En ce jour de célébration, il serait injuste d’ignorer les musiques dites « authentiques », celles qui résistent à l’uniformisation, celles qui naissent d’un terroir et s’imprègnent d’un mode de vie. Le chant touareg, le flamenco andalou, les percussions sénégalaises, les maqâms orientaux, les polyphonies corses ou géorgiennes… Tous sont des héritages en mouvement, menacés parfois, résistants toujours.
Et le Maroc, dans cette mosaïque, est une étoile brillante, un carrefour de civilisations musicales. Ses traditions sonores sont aussi nombreuses que ses dialectes, ses climats ou ses paysages. Que l’on pense au malhoun, poésie chantée née au XIIIe siècle dans les médinas, au gharnati, noble descendant de l’Andalousie perdue, ou aux chants amazighs, transmis par les femmes de l’Atlas et du Rif comme une prière chantée à la vie.
Le malhoun, justement, a été reconnu comme patrimoine culturel immatériel de l’humanité par l’UNESCO en décembre 2023, consacrant ainsi des siècles de transmission poétique et musicale à travers les villes de Fès, Meknès, Salé et Marrakech. Une reconnaissance tardive mais essentielle pour cet art raffiné, à la fois populaire et savant, où le verbe se fait musique, et la musique, mémoire.
« La musique marocaine est un continent à elle seule », dit M. Abdelwahab Doukkali, maître intemporel de la chanson moderne. Il a raison : notre pays compte plus de 15 grandes familles musicales traditionnelles, sans compter les nombreuses variantes régionales. À Meknès et à Fès, le chant soufi élève les âmes ; à Essaouira, le gnawa convoque les esprits par le guembri et la transe ; à Casablanca, le chaâbi réunit les foules dans une ferveur populaire inégalée. Et que dire de l’aita, où les cheikhates racontent la société et l’histoire avec une puissance brute, pure et sincère.
En cette Journée de la Musique, saluons non seulement les artistes reconnus, mais aussi les musiciens anonymes, les derniers maîtres traditionnels, les passeurs d’oralité, les jeunes qui reprennent les instruments oubliés, ceux qui font vibrer le bendir ou renaître le oud dans des ateliers modestes mais habités.
Que cette journée soit une mémoire vivante, mais aussi un espoir. Car il ne s’agit pas seulement de célébrer, mais de préserver. L’UNESCO a déjà classé plusieurs formes musicales marocaines au patrimoine immatériel de l’humanité, comme l’art de l’aita, les rituels gnawa, et désormais le malhoun.
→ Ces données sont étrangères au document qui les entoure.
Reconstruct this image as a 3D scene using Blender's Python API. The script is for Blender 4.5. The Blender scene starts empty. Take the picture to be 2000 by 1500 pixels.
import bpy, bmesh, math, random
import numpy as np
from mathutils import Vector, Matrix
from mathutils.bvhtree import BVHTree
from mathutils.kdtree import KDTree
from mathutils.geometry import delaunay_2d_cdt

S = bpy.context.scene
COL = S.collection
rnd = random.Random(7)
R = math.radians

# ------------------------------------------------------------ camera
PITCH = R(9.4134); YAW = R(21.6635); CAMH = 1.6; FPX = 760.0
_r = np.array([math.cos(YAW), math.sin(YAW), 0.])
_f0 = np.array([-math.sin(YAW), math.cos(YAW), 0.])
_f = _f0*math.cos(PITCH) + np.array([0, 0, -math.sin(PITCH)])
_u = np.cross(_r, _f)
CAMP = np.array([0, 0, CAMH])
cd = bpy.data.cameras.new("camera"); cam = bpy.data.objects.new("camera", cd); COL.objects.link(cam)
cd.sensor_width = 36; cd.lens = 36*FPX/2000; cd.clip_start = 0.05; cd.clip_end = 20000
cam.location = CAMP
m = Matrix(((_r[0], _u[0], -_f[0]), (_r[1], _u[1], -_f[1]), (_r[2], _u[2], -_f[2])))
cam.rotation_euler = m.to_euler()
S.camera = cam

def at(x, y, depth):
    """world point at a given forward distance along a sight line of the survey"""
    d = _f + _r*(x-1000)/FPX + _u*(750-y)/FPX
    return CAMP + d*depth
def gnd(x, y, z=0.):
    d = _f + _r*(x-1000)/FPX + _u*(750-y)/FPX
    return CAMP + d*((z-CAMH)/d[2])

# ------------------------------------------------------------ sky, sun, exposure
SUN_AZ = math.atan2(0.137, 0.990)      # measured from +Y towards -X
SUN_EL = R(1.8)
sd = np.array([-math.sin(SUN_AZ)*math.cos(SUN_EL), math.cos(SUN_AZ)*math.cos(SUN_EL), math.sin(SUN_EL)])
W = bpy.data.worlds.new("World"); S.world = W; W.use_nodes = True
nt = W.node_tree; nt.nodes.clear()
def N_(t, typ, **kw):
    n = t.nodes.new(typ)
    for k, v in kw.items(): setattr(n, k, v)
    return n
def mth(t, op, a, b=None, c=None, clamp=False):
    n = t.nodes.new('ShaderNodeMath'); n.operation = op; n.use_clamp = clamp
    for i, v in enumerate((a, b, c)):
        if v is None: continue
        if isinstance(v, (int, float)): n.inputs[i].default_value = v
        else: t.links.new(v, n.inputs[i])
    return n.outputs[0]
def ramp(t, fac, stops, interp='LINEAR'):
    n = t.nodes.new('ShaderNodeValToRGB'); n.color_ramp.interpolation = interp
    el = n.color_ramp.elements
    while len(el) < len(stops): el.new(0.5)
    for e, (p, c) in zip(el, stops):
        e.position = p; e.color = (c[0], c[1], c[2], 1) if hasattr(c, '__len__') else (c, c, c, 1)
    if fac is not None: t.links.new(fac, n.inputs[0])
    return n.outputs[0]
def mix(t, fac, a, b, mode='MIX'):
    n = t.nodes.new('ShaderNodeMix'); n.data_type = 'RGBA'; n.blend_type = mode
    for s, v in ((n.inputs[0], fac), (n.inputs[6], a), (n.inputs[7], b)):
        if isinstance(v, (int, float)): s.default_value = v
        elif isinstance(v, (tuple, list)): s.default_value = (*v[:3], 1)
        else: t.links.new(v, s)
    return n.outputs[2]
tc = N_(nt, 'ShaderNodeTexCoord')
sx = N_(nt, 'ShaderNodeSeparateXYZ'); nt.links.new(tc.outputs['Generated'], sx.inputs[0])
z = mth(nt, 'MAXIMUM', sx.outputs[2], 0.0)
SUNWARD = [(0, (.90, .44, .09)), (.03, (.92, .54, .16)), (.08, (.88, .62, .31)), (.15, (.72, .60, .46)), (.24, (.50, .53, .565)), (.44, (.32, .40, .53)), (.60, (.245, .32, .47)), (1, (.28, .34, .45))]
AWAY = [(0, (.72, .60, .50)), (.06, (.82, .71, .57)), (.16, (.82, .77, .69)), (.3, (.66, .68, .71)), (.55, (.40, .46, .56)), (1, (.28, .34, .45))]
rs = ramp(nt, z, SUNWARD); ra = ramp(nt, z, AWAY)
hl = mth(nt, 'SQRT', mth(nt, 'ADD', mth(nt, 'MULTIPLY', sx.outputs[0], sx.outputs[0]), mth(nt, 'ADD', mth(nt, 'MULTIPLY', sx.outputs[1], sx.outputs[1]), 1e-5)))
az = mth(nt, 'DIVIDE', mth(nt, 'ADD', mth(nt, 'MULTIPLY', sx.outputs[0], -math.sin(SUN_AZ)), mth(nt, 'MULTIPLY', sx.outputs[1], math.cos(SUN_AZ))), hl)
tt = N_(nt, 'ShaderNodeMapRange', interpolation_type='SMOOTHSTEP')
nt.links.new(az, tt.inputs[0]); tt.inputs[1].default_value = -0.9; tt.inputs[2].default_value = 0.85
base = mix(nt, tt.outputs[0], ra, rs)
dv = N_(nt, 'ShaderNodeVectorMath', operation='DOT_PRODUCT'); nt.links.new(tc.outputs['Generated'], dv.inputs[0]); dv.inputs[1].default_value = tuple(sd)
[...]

Mais beaucoup d’autres restent en danger, faute de transmission ou de reconnaissance.
Souvenons-nous de cette parole de Rabindranath Tagore : « La musique remplit l’infini entre deux âmes. »
Le Maroc, dans l’infini sonore du monde, est un lien précieux entre l’Afrique, l’Europe et l’Orient. À nous de l’honorer, de l’écouter, de le transmettre.